The educators in the AEC are experienced, credible professionals. Their questions deserve substantive responses, not ridicule.
3. Uptake figures do not mean what the Minister said they mean.
During the interview, the Minister stated:
“SMART got two hundred and fifty thousand in nine days. That is a ringing endorsement from a sector…”
This claim requires some unpacking.
First, the figure refers to students, not schools. The discussion began with school-level uptake - a figure the Minister appeared reluctant to dwell on - and shifted mid-conversation to aggregated student numbers. These are not equivalent measures. Decisions about assessment tools are made at the school level. School-level participation is the more meaningful indicator of adoption across the system.

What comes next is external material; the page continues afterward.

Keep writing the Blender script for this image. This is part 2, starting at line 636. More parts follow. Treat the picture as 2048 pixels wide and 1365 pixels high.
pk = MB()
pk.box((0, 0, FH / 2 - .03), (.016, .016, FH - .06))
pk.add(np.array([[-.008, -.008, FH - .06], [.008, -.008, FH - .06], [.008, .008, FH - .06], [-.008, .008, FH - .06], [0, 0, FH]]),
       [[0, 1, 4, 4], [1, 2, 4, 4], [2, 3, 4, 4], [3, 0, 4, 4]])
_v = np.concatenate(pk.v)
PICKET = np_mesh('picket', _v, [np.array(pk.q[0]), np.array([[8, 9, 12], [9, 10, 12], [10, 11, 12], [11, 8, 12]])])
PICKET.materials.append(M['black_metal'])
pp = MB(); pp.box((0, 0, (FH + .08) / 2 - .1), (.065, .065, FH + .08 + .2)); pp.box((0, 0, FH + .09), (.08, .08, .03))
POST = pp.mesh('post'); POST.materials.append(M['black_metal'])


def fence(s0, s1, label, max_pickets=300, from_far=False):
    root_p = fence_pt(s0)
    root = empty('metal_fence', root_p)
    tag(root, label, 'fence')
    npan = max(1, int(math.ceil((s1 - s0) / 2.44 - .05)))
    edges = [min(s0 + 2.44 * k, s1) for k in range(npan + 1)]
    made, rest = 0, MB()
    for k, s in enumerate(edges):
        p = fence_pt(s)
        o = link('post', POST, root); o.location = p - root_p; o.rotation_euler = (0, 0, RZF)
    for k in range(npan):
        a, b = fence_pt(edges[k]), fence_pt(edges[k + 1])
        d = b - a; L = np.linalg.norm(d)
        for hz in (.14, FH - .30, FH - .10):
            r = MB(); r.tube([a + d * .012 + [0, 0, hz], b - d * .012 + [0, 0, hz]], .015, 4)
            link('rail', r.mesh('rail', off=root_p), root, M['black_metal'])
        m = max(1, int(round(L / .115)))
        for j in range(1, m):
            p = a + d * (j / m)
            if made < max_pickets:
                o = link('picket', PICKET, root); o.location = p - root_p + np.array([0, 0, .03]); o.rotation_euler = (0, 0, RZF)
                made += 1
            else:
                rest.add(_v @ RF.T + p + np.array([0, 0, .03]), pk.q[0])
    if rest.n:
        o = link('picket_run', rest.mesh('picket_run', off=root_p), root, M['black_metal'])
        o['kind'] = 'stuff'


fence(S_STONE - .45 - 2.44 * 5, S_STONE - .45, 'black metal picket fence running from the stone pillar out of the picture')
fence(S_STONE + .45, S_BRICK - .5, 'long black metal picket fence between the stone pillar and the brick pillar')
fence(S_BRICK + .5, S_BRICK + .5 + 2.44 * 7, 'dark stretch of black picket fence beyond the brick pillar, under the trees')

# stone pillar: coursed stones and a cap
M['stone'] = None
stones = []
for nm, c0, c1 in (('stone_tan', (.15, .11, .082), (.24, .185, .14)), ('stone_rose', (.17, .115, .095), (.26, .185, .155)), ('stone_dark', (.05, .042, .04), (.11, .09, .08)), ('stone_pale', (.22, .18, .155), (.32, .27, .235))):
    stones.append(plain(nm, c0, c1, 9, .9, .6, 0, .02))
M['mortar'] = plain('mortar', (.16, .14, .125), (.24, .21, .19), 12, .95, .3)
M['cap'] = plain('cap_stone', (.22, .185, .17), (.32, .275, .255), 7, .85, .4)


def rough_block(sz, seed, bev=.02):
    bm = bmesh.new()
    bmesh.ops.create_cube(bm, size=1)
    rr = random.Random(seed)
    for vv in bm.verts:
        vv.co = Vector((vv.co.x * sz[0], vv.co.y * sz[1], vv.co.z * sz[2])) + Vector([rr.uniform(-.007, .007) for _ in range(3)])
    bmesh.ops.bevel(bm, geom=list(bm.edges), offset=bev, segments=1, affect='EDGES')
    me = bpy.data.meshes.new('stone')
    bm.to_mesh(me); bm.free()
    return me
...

Second, and more fundamentally: schools were required to register for SMART to access and evaluate it. Registration is a prerequisite for assessment - not evidence of endorsement. Many schools signed up specifically to understand what they were being asked to implement. In a number of cases, that process of exploration has confirmed existing concerns, and those schools have chosen not to proceed.

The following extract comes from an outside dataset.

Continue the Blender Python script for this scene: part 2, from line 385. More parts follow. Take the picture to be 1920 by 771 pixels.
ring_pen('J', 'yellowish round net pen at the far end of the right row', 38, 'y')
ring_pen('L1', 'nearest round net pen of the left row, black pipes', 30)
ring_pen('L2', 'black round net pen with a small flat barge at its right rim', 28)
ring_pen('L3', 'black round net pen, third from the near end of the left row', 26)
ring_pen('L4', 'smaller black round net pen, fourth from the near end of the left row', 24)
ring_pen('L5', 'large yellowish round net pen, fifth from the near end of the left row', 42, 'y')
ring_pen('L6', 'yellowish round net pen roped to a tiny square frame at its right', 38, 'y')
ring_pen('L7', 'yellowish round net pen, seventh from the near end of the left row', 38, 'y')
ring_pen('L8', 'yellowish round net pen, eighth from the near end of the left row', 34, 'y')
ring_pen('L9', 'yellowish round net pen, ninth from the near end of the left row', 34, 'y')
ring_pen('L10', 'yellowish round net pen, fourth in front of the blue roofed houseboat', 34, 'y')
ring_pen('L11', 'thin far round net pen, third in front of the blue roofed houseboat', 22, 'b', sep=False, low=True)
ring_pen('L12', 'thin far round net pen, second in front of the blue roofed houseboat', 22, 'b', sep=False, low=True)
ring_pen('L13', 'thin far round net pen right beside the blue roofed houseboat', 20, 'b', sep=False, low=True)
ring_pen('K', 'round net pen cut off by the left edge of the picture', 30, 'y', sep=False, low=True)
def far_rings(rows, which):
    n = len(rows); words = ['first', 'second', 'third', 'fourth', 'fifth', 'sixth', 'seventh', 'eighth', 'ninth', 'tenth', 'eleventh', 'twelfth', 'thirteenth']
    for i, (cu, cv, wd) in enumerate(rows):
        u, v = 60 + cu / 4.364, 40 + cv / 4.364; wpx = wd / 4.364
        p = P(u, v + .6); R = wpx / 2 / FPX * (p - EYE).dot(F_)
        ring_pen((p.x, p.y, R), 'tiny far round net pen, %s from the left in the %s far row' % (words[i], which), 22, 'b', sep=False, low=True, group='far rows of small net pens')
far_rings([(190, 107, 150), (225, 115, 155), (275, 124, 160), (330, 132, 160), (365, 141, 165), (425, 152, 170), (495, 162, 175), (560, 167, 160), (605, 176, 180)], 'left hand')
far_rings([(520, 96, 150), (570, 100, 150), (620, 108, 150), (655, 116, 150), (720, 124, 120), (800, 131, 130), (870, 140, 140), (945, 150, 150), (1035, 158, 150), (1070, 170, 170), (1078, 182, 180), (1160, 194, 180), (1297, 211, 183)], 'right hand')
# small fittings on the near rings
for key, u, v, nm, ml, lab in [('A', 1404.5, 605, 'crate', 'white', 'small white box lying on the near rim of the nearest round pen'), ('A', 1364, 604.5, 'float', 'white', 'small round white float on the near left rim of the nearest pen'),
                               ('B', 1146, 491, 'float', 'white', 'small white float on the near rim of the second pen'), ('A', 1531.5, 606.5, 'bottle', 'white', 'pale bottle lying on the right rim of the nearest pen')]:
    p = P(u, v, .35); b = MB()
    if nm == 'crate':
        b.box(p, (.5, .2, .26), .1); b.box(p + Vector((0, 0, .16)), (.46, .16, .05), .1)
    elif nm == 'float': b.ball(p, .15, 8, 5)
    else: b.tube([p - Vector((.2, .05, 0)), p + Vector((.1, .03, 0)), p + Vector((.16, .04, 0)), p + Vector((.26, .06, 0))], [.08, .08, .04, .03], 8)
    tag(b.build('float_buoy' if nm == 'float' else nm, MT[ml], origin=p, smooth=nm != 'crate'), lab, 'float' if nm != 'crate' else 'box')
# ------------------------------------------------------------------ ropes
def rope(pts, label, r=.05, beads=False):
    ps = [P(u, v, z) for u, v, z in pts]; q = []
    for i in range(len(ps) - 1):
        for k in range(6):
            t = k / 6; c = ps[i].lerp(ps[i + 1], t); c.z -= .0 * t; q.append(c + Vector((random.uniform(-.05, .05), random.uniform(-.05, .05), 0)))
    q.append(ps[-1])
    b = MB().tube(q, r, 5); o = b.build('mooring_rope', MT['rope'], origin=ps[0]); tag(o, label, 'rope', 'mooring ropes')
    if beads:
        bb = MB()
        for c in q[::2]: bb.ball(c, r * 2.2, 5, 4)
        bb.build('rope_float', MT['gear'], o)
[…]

Describing initial access as a “ringing endorsement” overstates what the data shows. It conflates the act of looking with the decision to adopt, and it does not reflect the range of responses schools have had once they have had the opportunity to engage with the tool directly.
What we are asking for
The AEC is not asking for the SMART tool to be abandoned. We are asking for a conversation that is grounded in accuracy and that takes seriously the professional feedback of the educators being asked to implement this system.

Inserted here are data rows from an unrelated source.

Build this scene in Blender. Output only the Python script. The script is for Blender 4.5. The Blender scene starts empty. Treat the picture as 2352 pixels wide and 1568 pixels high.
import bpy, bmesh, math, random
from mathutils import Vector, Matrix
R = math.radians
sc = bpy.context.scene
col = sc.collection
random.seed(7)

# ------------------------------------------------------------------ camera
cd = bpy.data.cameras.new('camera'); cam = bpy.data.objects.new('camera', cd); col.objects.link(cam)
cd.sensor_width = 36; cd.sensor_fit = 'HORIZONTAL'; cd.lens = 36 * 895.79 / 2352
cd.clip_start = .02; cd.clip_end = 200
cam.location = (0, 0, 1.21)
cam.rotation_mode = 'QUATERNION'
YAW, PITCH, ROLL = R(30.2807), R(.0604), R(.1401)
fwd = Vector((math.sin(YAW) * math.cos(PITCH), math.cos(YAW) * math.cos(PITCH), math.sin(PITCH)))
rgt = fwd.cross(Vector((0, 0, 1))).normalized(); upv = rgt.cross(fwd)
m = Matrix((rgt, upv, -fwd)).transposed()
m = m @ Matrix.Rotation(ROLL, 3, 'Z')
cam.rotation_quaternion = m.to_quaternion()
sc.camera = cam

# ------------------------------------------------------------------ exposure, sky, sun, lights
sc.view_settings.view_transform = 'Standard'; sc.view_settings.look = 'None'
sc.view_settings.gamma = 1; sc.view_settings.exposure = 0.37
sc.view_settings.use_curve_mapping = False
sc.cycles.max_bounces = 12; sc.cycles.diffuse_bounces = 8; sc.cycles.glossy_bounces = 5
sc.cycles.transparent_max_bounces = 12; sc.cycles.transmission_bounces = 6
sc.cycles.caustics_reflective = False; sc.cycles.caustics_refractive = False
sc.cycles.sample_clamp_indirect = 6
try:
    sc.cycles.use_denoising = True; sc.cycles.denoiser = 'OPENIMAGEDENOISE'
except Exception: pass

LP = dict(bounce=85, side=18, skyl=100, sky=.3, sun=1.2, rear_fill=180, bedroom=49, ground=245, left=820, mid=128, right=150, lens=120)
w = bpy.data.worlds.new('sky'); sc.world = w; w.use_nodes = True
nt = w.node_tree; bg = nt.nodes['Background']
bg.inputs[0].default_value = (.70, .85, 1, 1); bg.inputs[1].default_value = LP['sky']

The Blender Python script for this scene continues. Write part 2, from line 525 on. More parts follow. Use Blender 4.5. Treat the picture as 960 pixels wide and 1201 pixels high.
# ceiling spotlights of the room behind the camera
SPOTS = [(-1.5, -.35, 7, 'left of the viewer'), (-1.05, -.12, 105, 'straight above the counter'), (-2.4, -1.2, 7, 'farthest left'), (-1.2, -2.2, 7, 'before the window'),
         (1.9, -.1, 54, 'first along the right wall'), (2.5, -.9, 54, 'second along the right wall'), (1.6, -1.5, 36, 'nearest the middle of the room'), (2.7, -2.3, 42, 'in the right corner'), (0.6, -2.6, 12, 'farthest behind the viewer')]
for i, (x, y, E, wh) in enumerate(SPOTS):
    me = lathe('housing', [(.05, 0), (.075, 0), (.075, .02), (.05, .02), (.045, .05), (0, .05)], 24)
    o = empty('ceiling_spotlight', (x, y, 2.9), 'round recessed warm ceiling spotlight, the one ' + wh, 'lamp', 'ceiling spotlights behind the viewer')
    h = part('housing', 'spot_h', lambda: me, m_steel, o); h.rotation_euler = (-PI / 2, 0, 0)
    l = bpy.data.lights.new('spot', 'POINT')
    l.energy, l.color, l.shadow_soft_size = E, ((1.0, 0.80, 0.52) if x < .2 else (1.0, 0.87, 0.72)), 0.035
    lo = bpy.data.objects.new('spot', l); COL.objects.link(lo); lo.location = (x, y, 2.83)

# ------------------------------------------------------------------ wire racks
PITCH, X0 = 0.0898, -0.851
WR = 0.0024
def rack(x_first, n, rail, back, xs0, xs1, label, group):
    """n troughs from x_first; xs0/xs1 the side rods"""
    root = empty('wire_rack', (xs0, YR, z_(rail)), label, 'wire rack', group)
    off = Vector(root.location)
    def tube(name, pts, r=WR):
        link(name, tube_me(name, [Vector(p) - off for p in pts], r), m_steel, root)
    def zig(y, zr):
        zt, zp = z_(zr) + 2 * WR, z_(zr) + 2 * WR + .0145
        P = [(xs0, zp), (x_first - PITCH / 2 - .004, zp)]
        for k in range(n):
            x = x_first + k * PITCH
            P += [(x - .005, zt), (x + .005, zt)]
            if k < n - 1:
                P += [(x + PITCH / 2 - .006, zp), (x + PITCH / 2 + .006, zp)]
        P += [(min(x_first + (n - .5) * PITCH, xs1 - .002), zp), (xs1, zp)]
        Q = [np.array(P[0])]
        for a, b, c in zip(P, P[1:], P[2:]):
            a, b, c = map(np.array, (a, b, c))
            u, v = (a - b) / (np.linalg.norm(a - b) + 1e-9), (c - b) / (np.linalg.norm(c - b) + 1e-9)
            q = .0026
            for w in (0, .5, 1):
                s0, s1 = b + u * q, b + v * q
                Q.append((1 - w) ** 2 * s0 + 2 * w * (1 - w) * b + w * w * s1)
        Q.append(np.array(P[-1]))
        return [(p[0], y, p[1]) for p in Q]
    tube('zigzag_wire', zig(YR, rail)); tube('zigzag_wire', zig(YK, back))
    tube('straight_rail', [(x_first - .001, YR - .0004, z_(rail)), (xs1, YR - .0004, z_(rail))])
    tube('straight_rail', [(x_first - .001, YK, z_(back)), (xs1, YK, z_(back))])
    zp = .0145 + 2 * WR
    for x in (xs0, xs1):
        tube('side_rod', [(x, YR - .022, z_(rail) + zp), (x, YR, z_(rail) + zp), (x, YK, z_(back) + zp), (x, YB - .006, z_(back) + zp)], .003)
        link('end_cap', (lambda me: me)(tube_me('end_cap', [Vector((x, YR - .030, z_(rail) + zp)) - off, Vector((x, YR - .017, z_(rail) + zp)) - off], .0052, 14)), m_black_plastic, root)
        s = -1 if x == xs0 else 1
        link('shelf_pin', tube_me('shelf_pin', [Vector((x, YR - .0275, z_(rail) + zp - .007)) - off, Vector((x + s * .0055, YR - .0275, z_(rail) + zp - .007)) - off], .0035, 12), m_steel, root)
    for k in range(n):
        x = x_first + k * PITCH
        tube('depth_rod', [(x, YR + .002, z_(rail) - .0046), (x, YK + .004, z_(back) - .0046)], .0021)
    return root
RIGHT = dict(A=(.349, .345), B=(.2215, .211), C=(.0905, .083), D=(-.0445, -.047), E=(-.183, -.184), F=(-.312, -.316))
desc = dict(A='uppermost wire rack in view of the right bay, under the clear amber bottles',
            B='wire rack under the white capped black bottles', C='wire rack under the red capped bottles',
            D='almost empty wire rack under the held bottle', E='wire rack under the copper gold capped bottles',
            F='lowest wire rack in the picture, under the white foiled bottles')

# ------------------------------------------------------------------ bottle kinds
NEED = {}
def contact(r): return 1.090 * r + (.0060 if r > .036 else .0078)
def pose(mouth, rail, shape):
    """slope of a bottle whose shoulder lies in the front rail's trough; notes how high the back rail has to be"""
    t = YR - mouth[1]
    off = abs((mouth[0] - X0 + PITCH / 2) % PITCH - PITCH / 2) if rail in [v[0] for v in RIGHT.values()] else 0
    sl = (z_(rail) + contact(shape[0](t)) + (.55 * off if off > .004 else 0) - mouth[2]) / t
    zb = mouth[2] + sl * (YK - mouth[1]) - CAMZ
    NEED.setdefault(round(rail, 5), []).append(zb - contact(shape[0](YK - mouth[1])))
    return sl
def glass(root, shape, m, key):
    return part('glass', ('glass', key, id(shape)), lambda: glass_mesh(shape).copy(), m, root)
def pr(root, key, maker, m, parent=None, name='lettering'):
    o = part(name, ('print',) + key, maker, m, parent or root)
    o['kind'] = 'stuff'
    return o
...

That starts with the Minister correcting the record about who the AEC is and what it represents. It continues with a willingness to engage with the substance of the concerns being raised, rather than characterising those who raise them as union proxies or political actors.
What concerns us more broadly is the pattern this reflects. The educators who contribute to the AEC are not peripheral voices - they are researchers, school leaders, and practitioners who have dedicated their professional lives to understanding how children learn and how systems can better support them. They bring evidence, experience, and genuine commitment to the outcomes the Minister says she shares. And yet the consistent response to their concerns has been to question their motives, misrepresent their identity, and redirect attention away from the substance of what they are raising.
Good education policy is not made in isolation from the sector it serves. It is strengthened by diverse dialogue - by Ministers who are willing to engage with perspectives that challenge their position, who treat professional disagreement as information rather than opposition, and who recognise that the people closest to classrooms often have the clearest view of what is and is not working. A Minister who is unwilling or unable to engage in that kind of dialogue is not just missing an opportunity. She is making it harder to get the decisions right.
Robust professional debate is not a threat to good education policy - it is a precondition for it. The AEC remains committed to that kind of dialogue. We hope, in time, the Minister will be too.
Dr. Sarah Aiono, Professor John O’Neill, Professor Susan Sandretto, Bevan Holloway, Gareth Sinton, Claire Amos, Associate Professor Rebecca Jesson, Professor Vivienne Anderson
Aotearoa Educators Collective
12 April 2025










Well said, we live in a democracy and will continue to participate as one. Kia kaha, koutou.
Well said, keep the pressure on for debate with the people at the coal face who actually know the effects on students both positive and negative.